TO BE DONE: Return only the lines from the top of the material through the line marked by "for _o in list(bpy.data.objects): bpy.data.objects.remove(_o)", unaltered.

MATERIAL TO PROCESS:
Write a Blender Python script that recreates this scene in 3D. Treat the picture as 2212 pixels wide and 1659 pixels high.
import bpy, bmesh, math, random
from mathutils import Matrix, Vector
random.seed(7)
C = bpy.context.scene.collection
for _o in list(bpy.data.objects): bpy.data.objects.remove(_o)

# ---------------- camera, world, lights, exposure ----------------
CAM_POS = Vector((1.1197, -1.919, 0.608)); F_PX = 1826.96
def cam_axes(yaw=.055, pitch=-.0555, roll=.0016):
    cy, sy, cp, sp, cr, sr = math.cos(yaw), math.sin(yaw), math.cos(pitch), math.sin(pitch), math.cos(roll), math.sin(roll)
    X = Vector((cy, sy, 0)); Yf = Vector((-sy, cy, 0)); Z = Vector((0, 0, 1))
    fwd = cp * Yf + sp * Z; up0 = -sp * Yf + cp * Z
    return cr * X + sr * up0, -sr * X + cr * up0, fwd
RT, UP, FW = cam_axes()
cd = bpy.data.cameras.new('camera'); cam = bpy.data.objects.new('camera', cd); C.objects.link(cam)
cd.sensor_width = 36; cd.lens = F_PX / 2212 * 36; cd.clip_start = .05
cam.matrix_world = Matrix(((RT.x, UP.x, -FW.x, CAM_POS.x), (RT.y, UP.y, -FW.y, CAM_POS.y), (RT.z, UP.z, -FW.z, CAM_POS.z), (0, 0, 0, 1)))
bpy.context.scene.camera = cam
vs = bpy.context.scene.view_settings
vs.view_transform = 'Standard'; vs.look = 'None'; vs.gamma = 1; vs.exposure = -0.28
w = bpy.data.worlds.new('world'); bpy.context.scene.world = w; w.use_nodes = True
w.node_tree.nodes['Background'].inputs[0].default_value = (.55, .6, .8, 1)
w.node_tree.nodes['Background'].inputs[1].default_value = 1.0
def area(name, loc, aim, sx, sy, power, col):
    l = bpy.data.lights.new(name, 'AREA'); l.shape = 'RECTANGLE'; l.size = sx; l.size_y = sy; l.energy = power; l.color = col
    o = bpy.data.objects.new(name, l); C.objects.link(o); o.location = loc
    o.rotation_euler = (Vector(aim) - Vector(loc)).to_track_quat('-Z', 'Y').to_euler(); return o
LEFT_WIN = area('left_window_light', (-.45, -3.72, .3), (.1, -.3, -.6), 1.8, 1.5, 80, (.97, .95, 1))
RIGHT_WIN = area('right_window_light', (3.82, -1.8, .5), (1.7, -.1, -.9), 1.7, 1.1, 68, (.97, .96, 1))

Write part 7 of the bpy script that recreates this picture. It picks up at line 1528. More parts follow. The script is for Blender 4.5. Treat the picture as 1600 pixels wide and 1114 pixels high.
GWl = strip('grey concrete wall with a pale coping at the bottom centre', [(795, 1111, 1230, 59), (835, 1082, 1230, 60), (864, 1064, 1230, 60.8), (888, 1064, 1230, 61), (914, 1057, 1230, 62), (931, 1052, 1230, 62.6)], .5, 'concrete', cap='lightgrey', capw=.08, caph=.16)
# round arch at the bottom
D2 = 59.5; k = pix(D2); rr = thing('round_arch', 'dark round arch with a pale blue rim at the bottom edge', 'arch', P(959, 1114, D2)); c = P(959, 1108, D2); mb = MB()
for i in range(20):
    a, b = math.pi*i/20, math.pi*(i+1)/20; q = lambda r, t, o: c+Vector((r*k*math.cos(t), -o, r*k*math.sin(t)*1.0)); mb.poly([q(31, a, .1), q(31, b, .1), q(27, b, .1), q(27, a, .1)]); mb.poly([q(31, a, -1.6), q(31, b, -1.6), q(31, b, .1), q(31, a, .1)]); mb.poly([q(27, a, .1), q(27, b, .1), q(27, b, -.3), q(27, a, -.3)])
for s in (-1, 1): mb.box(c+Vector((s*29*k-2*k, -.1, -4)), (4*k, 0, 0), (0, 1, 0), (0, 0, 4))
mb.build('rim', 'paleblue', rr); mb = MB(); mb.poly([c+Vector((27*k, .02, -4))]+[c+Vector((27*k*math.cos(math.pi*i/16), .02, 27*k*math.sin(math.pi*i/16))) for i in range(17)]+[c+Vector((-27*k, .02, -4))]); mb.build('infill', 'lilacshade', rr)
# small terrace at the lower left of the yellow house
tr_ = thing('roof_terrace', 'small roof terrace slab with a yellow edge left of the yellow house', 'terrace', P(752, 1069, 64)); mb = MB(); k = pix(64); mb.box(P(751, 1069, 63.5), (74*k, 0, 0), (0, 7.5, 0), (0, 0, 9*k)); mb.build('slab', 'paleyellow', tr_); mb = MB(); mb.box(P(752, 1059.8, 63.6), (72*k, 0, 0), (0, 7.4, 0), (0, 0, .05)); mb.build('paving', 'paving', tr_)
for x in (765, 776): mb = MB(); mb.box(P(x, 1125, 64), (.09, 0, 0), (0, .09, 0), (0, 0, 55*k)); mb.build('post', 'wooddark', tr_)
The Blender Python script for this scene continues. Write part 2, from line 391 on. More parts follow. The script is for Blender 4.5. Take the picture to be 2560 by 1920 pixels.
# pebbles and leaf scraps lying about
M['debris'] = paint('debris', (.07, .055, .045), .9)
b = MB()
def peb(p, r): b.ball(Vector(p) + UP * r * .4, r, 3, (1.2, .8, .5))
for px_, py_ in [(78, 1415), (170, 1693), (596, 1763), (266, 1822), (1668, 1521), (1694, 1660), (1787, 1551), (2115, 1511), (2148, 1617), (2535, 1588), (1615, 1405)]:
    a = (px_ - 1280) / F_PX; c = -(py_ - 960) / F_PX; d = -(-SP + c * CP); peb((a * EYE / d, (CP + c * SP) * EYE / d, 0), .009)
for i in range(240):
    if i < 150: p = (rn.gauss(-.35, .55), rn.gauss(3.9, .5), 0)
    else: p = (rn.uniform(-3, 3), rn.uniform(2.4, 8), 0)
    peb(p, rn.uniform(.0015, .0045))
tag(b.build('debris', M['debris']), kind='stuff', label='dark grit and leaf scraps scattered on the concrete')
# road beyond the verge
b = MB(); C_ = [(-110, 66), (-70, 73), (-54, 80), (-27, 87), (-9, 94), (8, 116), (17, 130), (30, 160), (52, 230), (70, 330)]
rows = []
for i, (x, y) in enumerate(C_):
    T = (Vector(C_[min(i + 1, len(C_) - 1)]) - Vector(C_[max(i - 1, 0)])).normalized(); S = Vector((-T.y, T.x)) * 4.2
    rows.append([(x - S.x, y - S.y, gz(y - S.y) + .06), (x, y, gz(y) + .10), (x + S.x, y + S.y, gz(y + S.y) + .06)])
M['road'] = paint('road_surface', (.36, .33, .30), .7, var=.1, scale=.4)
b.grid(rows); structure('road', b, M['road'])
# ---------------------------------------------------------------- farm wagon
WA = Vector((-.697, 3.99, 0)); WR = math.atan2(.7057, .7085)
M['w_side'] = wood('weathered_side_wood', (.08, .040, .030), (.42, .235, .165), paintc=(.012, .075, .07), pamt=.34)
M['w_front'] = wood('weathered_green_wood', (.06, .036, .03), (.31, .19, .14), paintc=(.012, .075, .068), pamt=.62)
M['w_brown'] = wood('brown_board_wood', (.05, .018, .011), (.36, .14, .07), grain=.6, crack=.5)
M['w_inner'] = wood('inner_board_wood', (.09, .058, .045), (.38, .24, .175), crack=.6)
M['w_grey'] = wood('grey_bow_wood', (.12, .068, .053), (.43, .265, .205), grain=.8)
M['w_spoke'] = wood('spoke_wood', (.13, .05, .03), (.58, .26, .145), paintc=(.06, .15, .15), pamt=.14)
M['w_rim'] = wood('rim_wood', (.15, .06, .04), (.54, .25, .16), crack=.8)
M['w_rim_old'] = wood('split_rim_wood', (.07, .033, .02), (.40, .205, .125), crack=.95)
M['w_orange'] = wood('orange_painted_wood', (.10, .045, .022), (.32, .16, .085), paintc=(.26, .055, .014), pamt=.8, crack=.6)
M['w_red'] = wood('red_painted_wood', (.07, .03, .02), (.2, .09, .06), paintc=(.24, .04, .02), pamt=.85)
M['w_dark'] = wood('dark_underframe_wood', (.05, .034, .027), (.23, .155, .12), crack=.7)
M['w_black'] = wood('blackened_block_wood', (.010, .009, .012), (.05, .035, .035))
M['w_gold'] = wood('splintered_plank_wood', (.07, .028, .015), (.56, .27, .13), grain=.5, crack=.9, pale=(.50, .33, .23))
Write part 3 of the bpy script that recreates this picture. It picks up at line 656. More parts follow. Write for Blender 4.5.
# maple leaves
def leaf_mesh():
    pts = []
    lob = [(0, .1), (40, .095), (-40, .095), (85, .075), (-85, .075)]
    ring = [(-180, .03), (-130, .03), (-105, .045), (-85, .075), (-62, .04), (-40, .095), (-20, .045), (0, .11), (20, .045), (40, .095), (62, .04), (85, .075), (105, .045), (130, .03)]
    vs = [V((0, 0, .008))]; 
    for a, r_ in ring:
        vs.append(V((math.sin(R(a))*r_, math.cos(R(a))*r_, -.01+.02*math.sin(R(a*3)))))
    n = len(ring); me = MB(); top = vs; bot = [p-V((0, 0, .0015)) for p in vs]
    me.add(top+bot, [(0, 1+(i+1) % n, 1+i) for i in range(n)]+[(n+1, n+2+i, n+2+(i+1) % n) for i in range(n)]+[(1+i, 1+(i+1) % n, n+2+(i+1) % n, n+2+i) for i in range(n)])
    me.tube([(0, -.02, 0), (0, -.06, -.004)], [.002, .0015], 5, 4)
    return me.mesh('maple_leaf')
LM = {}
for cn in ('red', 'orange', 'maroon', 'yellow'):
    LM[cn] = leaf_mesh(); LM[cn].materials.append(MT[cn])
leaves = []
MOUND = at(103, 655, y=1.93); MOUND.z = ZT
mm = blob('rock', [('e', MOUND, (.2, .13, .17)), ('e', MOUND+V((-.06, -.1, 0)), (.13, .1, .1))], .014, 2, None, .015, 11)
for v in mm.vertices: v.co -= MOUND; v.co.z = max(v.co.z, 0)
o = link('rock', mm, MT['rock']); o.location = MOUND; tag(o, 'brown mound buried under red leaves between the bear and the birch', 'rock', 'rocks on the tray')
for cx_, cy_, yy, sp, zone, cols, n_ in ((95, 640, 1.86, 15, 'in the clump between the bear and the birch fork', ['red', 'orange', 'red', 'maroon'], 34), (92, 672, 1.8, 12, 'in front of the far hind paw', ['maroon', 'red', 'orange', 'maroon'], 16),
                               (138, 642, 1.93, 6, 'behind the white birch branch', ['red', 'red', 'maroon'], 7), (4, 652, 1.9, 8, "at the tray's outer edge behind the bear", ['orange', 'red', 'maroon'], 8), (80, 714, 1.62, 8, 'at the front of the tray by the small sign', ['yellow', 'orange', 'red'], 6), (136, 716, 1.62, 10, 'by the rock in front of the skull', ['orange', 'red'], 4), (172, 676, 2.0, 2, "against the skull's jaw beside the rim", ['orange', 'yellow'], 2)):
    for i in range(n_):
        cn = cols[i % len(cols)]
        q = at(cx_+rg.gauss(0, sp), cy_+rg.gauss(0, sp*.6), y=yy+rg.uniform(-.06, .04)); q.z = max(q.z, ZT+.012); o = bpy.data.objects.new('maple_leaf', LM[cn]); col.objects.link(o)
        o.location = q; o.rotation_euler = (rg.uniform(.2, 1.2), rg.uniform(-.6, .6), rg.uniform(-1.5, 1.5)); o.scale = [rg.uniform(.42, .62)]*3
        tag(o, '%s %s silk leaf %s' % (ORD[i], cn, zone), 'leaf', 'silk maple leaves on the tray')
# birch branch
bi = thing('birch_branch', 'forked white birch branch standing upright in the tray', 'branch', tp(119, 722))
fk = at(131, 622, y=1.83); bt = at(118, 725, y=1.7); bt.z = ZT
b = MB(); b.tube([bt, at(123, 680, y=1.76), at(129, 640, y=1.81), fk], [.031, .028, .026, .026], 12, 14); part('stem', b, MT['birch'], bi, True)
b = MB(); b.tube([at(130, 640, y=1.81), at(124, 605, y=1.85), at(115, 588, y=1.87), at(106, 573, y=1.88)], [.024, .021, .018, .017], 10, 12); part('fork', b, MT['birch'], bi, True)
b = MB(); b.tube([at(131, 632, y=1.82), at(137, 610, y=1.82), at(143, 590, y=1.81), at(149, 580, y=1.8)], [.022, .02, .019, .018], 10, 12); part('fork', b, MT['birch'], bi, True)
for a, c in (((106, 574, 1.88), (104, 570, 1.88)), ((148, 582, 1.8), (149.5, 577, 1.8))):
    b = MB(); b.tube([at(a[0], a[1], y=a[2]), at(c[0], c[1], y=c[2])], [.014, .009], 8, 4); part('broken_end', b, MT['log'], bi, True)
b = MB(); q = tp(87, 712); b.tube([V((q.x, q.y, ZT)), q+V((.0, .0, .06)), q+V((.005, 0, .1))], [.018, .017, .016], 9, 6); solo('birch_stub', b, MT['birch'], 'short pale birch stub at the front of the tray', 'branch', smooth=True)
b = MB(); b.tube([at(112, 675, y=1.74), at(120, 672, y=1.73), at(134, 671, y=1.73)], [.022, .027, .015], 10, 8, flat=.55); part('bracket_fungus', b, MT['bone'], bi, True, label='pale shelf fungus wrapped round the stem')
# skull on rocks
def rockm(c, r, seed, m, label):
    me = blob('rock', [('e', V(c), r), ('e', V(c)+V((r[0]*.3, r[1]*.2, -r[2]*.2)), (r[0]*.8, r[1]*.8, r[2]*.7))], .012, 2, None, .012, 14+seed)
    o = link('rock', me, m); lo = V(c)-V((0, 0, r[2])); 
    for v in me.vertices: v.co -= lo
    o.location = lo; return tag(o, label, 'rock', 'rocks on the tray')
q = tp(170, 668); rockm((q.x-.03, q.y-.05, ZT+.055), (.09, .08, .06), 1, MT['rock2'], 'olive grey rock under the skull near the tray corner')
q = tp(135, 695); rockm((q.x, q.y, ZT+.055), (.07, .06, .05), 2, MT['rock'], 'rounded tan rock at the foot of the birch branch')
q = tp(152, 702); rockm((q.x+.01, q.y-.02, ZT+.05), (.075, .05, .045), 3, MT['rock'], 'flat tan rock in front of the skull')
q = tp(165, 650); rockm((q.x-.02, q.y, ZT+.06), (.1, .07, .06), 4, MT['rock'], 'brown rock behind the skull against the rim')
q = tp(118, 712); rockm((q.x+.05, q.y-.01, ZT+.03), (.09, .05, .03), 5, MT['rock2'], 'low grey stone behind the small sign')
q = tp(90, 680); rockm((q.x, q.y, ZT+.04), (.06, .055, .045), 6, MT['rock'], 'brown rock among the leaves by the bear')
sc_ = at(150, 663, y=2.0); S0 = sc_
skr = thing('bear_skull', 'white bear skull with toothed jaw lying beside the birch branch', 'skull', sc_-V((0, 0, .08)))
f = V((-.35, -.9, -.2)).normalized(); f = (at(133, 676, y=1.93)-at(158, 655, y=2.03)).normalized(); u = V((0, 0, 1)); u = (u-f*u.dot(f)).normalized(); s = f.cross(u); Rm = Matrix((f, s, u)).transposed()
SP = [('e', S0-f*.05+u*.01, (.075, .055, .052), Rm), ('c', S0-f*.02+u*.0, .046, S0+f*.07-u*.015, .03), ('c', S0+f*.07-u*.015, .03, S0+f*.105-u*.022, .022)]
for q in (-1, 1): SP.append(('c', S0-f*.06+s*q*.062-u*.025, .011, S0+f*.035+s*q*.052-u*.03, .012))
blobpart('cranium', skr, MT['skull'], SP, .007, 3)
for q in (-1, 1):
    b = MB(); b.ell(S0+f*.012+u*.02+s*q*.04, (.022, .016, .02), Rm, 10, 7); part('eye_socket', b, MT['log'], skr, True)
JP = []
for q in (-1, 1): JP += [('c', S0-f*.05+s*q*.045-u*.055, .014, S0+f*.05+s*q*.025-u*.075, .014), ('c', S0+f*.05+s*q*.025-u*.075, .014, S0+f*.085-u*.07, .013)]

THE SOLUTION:
Write a Blender Python script that recreates this scene in 3D. Treat the picture as 2212 pixels wide and 1659 pixels high.
import bpy, bmesh, math, random
from mathutils import Matrix, Vector
random.seed(7)
C = bpy.context.scene.collection
for _o in list(bpy.data.objects): bpy.data.objects.remove(_o)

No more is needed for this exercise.